Work required
In the entries below, print exactly the lines from the first through the one with "random.seed(7)", both included, and none of the pictures.

Material to process
* * *

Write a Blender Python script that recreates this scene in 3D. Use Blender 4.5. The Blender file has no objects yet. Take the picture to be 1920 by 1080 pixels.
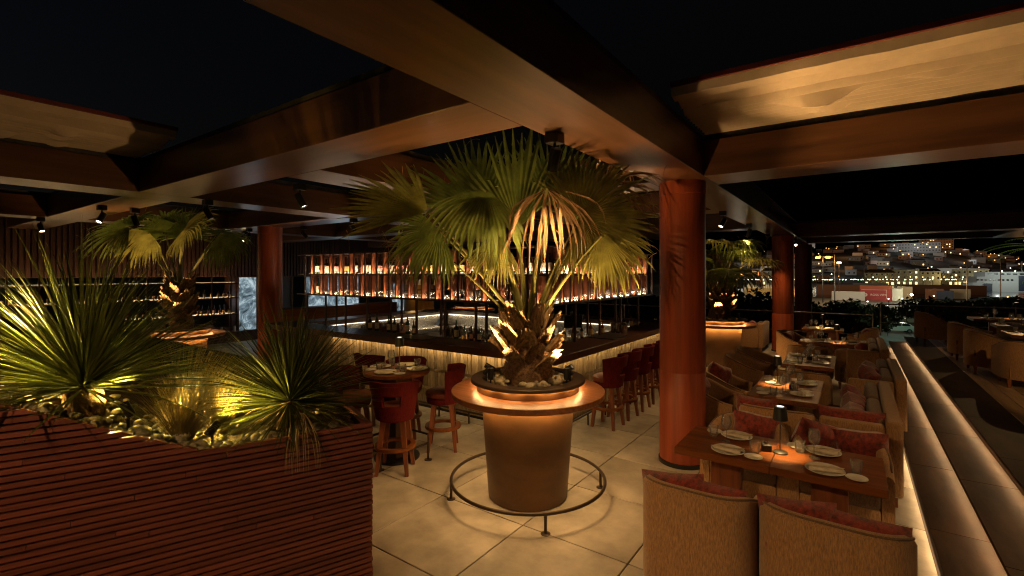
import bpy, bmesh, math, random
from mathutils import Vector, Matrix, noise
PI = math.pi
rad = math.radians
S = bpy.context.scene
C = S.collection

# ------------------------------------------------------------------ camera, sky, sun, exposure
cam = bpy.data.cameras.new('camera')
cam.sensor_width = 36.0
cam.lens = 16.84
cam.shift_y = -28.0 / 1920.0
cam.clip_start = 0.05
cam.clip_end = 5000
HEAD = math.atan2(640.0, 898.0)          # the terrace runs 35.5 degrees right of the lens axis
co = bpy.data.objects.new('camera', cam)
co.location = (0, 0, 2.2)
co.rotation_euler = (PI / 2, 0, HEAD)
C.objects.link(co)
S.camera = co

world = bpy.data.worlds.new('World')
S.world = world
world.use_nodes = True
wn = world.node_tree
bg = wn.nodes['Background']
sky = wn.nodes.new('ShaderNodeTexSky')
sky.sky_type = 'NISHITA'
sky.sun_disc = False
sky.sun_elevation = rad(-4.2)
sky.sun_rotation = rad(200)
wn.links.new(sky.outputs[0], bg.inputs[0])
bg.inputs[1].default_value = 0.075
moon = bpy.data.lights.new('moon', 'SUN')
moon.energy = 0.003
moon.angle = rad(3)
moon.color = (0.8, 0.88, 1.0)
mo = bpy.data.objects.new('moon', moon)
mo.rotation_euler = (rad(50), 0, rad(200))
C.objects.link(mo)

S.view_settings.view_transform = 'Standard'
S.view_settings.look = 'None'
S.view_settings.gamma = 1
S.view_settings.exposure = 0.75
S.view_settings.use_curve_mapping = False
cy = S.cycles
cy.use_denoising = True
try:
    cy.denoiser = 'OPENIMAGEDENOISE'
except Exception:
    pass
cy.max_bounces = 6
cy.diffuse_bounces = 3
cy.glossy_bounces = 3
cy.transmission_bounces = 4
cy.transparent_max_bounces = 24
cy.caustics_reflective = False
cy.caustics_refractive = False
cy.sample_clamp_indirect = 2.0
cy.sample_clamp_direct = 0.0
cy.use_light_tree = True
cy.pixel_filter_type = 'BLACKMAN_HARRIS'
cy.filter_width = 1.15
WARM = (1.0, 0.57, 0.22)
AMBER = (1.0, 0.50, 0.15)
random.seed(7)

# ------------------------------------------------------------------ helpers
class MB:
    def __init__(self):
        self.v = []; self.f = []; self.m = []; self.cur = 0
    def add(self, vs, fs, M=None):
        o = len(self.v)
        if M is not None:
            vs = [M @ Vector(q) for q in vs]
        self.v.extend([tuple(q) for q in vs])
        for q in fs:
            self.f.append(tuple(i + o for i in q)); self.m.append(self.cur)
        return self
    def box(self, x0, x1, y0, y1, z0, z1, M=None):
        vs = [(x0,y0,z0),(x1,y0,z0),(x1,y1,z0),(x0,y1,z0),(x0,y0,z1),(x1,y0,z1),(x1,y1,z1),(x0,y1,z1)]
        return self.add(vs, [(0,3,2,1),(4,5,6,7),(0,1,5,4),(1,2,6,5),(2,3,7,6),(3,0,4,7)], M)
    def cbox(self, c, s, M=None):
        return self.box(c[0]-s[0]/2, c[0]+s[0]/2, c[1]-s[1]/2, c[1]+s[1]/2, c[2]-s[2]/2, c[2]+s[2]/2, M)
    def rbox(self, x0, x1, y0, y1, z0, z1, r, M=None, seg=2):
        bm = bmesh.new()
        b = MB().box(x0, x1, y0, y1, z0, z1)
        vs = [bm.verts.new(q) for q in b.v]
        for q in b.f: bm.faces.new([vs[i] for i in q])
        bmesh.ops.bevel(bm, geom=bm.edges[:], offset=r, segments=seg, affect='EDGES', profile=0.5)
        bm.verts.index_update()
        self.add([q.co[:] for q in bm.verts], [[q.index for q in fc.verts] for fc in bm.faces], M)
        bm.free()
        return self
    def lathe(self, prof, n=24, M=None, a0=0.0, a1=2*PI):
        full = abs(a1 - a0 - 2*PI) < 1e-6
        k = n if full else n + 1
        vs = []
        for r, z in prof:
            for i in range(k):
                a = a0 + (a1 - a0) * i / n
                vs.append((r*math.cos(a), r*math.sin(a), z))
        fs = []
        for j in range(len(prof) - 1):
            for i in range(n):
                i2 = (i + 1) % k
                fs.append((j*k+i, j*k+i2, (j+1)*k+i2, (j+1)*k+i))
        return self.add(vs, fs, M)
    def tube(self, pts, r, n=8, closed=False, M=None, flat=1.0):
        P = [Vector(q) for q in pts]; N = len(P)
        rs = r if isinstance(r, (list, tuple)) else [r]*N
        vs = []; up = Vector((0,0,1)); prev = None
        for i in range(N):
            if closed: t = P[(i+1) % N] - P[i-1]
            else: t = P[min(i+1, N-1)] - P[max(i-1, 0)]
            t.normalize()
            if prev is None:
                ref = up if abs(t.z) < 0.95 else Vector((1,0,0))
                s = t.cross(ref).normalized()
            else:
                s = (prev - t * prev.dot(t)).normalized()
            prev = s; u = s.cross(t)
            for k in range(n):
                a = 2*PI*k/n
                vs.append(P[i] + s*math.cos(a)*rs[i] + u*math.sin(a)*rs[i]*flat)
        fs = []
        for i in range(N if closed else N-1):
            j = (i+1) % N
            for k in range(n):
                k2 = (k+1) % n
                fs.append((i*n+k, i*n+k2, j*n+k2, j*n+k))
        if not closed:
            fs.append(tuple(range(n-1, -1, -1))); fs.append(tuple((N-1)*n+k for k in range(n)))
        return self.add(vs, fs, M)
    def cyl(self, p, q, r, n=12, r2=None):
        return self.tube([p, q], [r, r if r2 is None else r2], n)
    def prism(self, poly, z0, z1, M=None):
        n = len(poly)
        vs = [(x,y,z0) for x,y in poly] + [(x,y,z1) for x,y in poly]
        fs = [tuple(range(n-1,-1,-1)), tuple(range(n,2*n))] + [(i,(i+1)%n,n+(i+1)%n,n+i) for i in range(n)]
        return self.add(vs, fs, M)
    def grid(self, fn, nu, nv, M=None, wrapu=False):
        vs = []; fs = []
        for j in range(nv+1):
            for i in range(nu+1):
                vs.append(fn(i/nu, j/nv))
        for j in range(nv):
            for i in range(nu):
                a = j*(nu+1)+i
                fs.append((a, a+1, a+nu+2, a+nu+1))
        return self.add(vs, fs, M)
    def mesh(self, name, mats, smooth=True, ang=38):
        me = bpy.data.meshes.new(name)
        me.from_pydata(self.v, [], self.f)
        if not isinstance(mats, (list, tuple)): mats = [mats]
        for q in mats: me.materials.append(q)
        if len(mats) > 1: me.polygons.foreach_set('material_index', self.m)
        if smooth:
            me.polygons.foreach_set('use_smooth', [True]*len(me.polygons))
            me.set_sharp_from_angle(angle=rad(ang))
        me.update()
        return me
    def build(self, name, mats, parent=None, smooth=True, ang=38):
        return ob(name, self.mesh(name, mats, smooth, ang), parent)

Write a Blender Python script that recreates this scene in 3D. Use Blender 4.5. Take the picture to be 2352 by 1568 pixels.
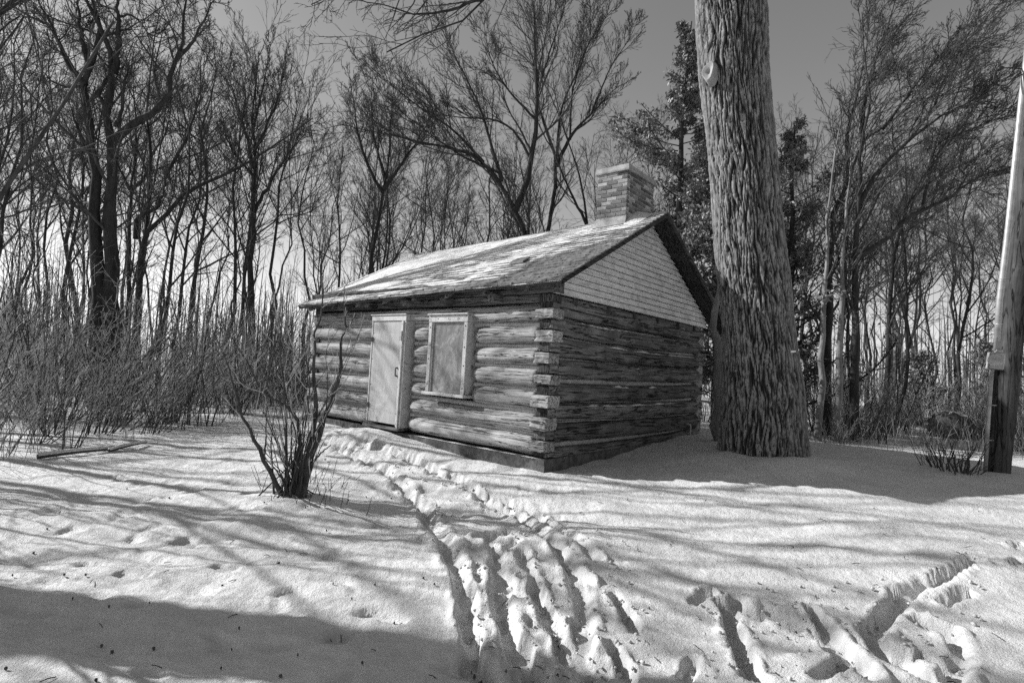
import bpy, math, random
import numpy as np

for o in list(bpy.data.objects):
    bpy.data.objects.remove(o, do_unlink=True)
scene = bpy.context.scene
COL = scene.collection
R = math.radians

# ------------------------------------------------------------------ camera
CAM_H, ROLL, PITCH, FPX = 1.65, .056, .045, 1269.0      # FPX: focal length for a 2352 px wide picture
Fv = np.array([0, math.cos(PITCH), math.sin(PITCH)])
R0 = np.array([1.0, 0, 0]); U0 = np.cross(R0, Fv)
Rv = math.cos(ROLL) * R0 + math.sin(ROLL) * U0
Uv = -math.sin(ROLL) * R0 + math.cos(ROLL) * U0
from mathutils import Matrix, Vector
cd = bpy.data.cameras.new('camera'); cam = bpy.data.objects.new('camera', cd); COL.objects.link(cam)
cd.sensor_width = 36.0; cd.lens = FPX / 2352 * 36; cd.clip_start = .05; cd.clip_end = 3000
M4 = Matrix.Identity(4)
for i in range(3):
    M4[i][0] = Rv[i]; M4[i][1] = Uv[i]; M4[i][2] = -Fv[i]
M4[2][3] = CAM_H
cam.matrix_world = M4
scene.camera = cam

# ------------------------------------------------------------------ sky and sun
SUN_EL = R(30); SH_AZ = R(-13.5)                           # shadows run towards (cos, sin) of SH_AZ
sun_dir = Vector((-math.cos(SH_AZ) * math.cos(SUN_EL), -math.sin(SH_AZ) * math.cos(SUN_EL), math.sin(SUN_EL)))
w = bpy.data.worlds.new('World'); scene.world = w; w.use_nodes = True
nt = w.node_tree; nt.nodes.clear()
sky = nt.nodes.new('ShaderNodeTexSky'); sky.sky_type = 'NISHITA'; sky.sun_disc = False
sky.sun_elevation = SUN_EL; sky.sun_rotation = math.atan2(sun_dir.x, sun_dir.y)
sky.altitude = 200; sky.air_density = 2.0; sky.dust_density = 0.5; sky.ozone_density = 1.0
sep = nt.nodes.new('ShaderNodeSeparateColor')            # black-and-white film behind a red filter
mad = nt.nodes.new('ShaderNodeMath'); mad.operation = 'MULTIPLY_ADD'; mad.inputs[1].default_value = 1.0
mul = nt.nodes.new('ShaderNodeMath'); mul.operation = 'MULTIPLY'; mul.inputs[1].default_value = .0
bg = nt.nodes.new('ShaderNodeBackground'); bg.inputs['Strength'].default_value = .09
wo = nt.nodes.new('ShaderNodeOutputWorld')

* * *

The answer
Write a Blender Python script that recreates this scene in 3D. Use Blender 4.5. The Blender file has no objects yet. Take the picture to be 1920 by 1080 pixels.
import bpy, bmesh, math, random
from mathutils import Vector, Matrix, noise
PI = math.pi
rad = math.radians
S = bpy.context.scene
C = S.collection

# ------------------------------------------------------------------ camera, sky, sun, exposure
cam = bpy.data.cameras.new('camera')
cam.sensor_width = 36.0
cam.lens = 16.84
cam.shift_y = -28.0 / 1920.0
cam.clip_start = 0.05
cam.clip_end = 5000
HEAD = math.atan2(640.0, 898.0)          # the terrace runs 35.5 degrees right of the lens axis
co = bpy.data.objects.new('camera', cam)
co.location = (0, 0, 2.2)
co.rotation_euler = (PI / 2, 0, HEAD)
C.objects.link(co)
S.camera = co

world = bpy.data.worlds.new('World')
S.world = world
world.use_nodes = True
wn = world.node_tree
bg = wn.nodes['Background']
sky = wn.nodes.new('ShaderNodeTexSky')
sky.sky_type = 'NISHITA'
sky.sun_disc = False
sky.sun_elevation = rad(-4.2)
sky.sun_rotation = rad(200)
wn.links.new(sky.outputs[0], bg.inputs[0])
bg.inputs[1].default_value = 0.075
moon = bpy.data.lights.new('moon', 'SUN')
moon.energy = 0.003
moon.angle = rad(3)
moon.color = (0.8, 0.88, 1.0)
mo = bpy.data.objects.new('moon', moon)
mo.rotation_euler = (rad(50), 0, rad(200))
C.objects.link(mo)

S.view_settings.view_transform = 'Standard'
S.view_settings.look = 'None'
S.view_settings.gamma = 1
S.view_settings.exposure = 0.75
S.view_settings.use_curve_mapping = False
cy = S.cycles
cy.use_denoising = True
try:
    cy.denoiser = 'OPENIMAGEDENOISE'
except Exception:
    pass
cy.max_bounces = 6
cy.diffuse_bounces = 3
cy.glossy_bounces = 3
cy.transmission_bounces = 4
cy.transparent_max_bounces = 24
cy.caustics_reflective = False
cy.caustics_refractive = False
cy.sample_clamp_indirect = 2.0
cy.sample_clamp_direct = 0.0
cy.use_light_tree = True
cy.pixel_filter_type = 'BLACKMAN_HARRIS'
cy.filter_width = 1.15
WARM = (1.0, 0.57, 0.22)
AMBER = (1.0, 0.50, 0.15)
random.seed(7)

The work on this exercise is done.